Cuauhtemoc Juarez, a U.S. citizen, was an infantryman who served from 1995 to 1999 in the 1st Battalion and 8th Marine Regiment. He served in Albania, the Congo and South America, and was also deployed to Iraq in 2003 with the Florida Army National Guard, Rep. Darren Soto, D-Fla., said. He and others have requested a review of his case.

Alejandra Juarez entered the U.S. illegally in 1998. She has been checking in every six months with Immigration and Customs Enforcement, according to Soto’s office. She and her husband have been married since 2000. She said during the news conference that her husband had voted for Trump.

ICE spokesman Nestor Yglesias said Alejandra Juarez had claimed to be a U.S. citizen when she tried to enter the U.S. from Mexico on May 21, 1998. ICE issued her an "expedited order of removal". Then, two days later, she tried again to cross the border, saying she was a U.S. citizen, but withdrew her request.

Yglesias said she entered illegally successfully at some point later. ICE arrested her in August 2013 on immigration violations that it did not detail in its statement and informed her that her previous removal order was being reinstated. ICE released her on an order of supervision and granted stays of removal in August 2015 and August 2016.

"At this time, Juarez must comply with her final order of removal," Yglesias said.

Her attorney Stacey Bradbury said since illegally entering the country, Alejandra Juarez has been an "upstanding member of society and raised a family" and has helped make her husband's service to his country possible.

"When she married her husband, he was a military person and she maintained a home while he did his tour. Someone has to recognize this is what spouses do," Bradbury said. "We want her to be fixed and taken care of, but (deportation) hurts the family. This husband sacrificed and committed himself to the country. The government calls, he's running ... he needs his family intact. You are a veteran for a moment. What if he gets called back? He needs someone to take care of his family."

The Juarez family members are constituents of Soto, who has introduced legislation to prevent military spouses from being deported.
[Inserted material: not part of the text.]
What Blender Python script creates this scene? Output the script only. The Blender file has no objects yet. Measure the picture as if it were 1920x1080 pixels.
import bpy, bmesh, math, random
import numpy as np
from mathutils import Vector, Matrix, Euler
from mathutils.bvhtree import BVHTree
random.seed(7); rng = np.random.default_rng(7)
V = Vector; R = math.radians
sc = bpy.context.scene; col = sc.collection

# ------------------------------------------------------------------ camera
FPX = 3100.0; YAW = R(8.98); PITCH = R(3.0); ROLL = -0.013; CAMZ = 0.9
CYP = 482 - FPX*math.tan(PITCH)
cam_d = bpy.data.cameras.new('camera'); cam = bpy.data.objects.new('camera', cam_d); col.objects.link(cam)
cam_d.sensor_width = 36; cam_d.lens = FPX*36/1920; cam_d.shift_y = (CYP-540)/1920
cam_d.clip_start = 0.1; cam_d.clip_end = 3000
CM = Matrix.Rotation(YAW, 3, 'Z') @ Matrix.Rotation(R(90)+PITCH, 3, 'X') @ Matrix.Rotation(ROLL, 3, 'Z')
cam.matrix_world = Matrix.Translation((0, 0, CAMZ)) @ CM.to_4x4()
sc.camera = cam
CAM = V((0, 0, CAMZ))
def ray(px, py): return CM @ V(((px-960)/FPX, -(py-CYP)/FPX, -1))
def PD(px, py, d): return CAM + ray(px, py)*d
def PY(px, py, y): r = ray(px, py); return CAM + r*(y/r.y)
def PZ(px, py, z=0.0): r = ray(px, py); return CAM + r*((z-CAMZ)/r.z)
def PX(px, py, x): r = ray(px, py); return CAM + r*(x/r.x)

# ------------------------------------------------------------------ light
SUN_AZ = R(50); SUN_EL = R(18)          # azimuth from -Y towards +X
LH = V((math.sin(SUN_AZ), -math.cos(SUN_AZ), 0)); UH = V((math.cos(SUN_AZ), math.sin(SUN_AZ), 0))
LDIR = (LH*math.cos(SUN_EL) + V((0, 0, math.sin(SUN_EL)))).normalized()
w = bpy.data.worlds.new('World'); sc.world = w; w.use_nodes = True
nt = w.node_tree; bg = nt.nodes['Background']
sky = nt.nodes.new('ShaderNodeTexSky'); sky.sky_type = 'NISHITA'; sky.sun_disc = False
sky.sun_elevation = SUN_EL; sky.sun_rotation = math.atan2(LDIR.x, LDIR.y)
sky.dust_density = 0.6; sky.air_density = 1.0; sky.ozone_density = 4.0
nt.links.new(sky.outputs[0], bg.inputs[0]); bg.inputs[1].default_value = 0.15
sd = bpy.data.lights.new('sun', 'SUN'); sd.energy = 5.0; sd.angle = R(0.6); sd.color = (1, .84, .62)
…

“To separate families who have contributed to our nation’s security is unacceptable,” Soto said. “This is just one of many military families who now find themselves at risk of deportation and being torn apart due to current policies of the current administration and their push for hardline deportation policies.”

At least 11,800 people now serving in the military have a spouse or family member facing deportation, according to data provided to Soto’s office by American Families United, a group that advocates for the families.

During the administrations of Presidents George W. Bush and Barack Obama, officials allowed spouses of military personnel to “parole in place” — essentially remain in the country while they worked out their immigration status.

The Trump administration previously has said it has stopped exempting anyone from federal immigration law.

Juarez was one of several families who contacted the Military Times about the potential deportation of a spouse after the newspaper reported that the spouse of a Special Forces veteran had been scheduled for deportation. That deportation was scuttled after the publicity.

Trump was facing other bad news regarding veterans on Thursday. Separately, his nominee to head the Department of Veterans Affairs, White House physician Ronny Jackson, withdrew from consideration amid allegations of drunkenness on the job and improperly providing prescriptions. Jackson has said the allegations are untrue.